Eu deveria ter entre 16 e 17 anos quando bati os olhos numa tela da Frida Kahlo pela primeira vez. Era uma tarde vadia pós escola e eu estava com um amontoado de revistas no colo para serem lidas enquanto o tempo passava e minhas obrigações estudantis ficavam de escanteio. A revista era da minha mãe e eu costumava lê-la para me sentir madura. Do horóscopo às matérias sobre sexo. Eu queria saber como uma mulher mais velha enxergava o mundo. Obviamente as lentes que as revistas mostravam nem sempre eram legais, mas isso não vem ao caso.
A matéria que falava da Frida tinha como tema mulheres a frente dos seus tempos. Isso por si só já me atraiu. Antes de qualquer texto introdutório havia um dos auto-retratos de Frida tomando a página inteira. Lembro de ter ficado uns 2 minutos olhando fixo para os olhos daquela mulher que até então eu nunca tinha ouvido falar, a não ser na música da Adriana Calcanhoto. O texto tratava em linhas breves sobre uma história triste e forte de uma mulher mexicana que amou demais, sofreu demais, sentiu demais. Engoli cada linha e voltei para tela. Mais uns 3 minutos de hipnose querendo entender aquela pessoa tão extraordinária e feminina, seus sentimentos, suas dores. Destaquei a matéria da revista e guardei no meu então diário confidencial. Me apaixonei por Frida instantaneamente e sabia que a partir daquele dia ela não sairia mais de mim.
No outro dia bati ponto na biblioteca da escola tentando achar algum livro, biografia, recorte de revista, qualquer coisa a mais sobre minha nova paixão. Nada. O bibliotecário nem sabia de quem se tratava. Meus amigos também não conheciam e a única saída foi entrar numa lan house - na época eu não tinha computador em casa e era feliz mesmo assim - e pesquisar. A paixão virou amor. Quando ganhei meu primeiro salário consistente comprei o diário e mais uns 4 livros dela. Moram na minha prateleira e são meus tesouros ,a herança mais querida que eu deixarei para alguém.

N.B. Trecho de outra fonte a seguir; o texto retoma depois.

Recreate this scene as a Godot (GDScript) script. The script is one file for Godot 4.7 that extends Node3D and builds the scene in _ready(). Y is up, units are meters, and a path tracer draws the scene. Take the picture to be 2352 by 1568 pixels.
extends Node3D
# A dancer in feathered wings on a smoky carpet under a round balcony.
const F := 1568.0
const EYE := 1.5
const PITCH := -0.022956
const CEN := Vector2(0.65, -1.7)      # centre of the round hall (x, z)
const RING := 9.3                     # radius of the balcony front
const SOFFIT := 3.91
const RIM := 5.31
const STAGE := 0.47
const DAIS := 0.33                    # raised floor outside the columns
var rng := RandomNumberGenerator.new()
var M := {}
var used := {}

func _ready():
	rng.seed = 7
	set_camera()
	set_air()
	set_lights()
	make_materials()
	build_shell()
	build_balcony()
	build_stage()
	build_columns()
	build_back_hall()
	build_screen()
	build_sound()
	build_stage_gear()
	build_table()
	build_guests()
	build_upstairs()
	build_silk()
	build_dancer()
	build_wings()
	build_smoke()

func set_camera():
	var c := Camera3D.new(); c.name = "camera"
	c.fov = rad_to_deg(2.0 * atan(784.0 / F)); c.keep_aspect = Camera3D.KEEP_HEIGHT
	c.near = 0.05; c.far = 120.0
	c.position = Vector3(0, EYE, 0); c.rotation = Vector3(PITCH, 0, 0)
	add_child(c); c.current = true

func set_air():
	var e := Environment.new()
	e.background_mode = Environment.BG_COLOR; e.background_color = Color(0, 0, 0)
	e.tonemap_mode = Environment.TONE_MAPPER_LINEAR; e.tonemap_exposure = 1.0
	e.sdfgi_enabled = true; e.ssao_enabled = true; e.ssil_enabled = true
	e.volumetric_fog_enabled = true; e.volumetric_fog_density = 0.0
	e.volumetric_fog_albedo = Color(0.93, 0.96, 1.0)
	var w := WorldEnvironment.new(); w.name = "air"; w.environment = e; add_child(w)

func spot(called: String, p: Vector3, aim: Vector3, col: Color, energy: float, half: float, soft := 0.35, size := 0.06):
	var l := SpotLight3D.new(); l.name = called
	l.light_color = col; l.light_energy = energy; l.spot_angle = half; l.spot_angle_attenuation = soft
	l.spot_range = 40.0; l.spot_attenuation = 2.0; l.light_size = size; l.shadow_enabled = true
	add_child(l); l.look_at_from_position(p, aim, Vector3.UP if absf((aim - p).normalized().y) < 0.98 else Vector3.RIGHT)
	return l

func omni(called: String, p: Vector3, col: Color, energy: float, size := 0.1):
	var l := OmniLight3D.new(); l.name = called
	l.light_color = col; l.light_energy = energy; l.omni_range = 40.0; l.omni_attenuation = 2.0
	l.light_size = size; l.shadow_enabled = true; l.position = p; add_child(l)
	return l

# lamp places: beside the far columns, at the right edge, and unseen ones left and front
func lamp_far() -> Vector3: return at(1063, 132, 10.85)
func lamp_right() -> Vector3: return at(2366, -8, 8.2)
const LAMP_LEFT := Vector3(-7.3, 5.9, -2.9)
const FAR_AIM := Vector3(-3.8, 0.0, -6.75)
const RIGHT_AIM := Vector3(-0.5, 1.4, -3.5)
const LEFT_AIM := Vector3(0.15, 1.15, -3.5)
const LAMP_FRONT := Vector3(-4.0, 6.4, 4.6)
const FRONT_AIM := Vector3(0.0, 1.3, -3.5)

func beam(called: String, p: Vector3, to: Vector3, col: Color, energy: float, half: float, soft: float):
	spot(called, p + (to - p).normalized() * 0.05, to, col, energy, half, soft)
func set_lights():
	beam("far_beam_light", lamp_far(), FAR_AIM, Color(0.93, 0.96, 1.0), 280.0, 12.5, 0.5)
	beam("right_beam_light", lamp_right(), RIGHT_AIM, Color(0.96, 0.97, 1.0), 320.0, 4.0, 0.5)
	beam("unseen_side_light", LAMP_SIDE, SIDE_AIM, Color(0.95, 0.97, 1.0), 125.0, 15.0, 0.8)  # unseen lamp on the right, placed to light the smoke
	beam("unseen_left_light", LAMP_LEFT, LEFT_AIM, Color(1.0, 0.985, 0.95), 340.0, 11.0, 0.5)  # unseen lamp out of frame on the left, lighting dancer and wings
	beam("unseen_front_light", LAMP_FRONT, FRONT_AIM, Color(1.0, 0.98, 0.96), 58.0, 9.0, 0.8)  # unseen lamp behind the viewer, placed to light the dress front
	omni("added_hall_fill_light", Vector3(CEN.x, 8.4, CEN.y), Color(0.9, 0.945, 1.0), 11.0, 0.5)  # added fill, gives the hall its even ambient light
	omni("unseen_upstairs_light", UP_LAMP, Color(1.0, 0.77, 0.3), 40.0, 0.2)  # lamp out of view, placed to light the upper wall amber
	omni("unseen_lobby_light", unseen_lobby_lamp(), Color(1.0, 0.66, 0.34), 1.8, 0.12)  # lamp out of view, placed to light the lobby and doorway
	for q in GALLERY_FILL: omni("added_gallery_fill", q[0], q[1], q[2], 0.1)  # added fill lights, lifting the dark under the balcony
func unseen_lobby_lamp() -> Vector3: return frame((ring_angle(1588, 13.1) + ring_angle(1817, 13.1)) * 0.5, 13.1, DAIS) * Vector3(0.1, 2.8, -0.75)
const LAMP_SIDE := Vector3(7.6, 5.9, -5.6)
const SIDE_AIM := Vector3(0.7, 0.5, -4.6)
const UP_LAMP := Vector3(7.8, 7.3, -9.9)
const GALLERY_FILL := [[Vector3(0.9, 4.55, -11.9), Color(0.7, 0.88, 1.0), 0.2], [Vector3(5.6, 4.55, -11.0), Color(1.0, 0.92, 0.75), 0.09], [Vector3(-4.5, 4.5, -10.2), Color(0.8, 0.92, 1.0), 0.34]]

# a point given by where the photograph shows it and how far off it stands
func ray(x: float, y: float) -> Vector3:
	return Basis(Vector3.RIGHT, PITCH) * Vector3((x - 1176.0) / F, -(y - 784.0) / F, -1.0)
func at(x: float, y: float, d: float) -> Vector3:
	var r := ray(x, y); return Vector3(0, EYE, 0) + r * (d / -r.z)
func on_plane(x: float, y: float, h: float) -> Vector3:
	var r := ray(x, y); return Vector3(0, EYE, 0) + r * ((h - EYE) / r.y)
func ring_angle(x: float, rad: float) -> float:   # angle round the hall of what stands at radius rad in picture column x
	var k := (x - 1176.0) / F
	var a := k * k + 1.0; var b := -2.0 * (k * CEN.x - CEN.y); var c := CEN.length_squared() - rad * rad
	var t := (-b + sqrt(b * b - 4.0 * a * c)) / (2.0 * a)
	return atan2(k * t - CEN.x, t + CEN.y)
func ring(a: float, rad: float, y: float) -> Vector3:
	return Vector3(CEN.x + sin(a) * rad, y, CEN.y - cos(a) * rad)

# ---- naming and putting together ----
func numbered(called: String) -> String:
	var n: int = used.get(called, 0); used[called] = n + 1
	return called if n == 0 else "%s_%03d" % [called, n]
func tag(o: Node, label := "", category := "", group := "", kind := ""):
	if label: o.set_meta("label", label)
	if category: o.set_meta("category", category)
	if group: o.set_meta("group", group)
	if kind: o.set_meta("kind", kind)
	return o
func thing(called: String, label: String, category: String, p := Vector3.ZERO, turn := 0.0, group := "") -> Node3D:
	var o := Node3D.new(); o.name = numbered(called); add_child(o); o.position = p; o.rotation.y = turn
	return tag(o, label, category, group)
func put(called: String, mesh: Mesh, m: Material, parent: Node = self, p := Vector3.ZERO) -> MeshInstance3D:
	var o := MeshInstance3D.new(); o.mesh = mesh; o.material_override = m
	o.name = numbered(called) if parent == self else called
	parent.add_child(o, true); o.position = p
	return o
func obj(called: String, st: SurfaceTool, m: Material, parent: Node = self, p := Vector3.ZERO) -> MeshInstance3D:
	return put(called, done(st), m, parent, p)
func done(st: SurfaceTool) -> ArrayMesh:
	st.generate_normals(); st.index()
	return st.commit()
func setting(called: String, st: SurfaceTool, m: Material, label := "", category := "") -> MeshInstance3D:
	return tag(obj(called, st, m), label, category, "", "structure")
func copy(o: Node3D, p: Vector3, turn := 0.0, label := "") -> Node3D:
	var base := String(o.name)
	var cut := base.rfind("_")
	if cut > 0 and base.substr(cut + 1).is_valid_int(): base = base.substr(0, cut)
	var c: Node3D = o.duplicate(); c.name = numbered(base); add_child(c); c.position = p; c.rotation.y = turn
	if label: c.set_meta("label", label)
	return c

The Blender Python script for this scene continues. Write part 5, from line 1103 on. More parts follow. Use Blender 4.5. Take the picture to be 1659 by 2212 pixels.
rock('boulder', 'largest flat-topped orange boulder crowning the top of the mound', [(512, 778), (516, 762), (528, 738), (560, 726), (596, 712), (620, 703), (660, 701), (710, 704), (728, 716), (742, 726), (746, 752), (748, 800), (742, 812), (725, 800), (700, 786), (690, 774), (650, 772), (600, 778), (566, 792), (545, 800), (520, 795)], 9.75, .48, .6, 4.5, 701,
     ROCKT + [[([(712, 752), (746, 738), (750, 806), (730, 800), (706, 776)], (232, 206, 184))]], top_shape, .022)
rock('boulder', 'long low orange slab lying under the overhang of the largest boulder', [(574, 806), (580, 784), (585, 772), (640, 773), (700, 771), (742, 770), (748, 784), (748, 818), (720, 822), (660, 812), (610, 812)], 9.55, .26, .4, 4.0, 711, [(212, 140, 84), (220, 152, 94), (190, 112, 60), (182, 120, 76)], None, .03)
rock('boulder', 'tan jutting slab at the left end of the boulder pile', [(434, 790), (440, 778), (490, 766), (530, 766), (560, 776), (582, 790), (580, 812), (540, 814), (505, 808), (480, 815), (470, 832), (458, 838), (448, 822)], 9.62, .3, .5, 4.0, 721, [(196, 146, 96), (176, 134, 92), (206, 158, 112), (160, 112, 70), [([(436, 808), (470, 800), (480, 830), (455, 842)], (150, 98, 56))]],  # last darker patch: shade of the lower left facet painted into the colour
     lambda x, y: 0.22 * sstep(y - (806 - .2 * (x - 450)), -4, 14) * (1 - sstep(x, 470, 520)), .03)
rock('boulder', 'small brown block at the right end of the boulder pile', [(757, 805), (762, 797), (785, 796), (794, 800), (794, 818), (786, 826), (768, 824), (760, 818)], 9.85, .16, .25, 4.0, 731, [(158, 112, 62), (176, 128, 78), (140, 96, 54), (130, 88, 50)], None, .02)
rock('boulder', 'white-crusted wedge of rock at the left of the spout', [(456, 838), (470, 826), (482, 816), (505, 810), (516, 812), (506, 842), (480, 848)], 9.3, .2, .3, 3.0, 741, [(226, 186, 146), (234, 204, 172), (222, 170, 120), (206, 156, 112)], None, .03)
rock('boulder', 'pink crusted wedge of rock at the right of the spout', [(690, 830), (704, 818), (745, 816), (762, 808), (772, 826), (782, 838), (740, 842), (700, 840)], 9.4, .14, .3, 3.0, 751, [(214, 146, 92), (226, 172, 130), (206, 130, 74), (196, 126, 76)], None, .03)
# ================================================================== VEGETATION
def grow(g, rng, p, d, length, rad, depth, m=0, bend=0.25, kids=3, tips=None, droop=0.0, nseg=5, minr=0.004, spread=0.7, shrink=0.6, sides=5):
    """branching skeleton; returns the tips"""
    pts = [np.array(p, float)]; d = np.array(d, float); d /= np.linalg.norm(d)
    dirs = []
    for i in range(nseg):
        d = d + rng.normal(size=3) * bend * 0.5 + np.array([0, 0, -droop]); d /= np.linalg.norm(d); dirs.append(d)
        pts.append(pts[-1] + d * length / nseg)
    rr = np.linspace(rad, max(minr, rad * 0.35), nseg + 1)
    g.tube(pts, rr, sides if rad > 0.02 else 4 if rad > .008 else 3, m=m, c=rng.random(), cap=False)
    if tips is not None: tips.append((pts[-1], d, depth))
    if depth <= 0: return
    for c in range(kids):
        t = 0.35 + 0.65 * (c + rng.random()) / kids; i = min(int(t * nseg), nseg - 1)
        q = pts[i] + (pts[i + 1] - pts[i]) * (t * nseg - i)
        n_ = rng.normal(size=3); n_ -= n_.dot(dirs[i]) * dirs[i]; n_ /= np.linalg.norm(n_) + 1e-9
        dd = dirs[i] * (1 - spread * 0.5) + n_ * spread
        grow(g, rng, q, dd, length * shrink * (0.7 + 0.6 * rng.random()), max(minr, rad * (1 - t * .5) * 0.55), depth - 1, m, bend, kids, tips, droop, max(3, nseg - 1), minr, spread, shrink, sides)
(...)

Costumo dizer que sou filha da mulher que usava longos vestidos coloridos, colares, argolas e flores na cabeça. A mulher que gargalhava pesado. Que dava amor vermelho-rubro em doses cavalares. Que bebia insanamente para curar a dor de um amor bandido. Que falava os mais pesados palavrões sem nenhum pudor. A mulher de estatura pequena que desafiava qualquer homem e que tinha na fala e no olhar um poder descomunal. Sou filha daquela que mesmo não podendo ter filhos sabia ser mãe. Nasceu mãe das pessoas que próximas a ela estavam. Frida adotava quem ela gostava com o calor que só um útero pode ter. Sou como ela.
Até hoje eu nunca amei um homem ,mas tenho certeza de que o dia em que isso acontecer terei nas veias o mesmo sangue quente que Frida tinha. A mesma forma desmedida e própria de querer bem a alguém que os olhos perceberam ser merecedor. Mesmo que depois o fel da desilusão deixe claro o contrário. Terei o mesmo despudor em falar sobre meu amor para que eu mesma e o mundo não esqueçam do que eu senti. Usarei batom vermelho para combinar com a cor que terei como cenário. Certamente jogarei algumas garrafas na parede para amenizar uma crise de ciúme. Exigirei lealdade, bem mais que fidelidade, mas não perdoarei toda e qualquer traição. Como Frida, como filha dela, darei o que de melhor tenho esperando receber o mesmo. Porque é de amor que essencialmente somos feitas. E só isso nos move. Só isso nos interessa.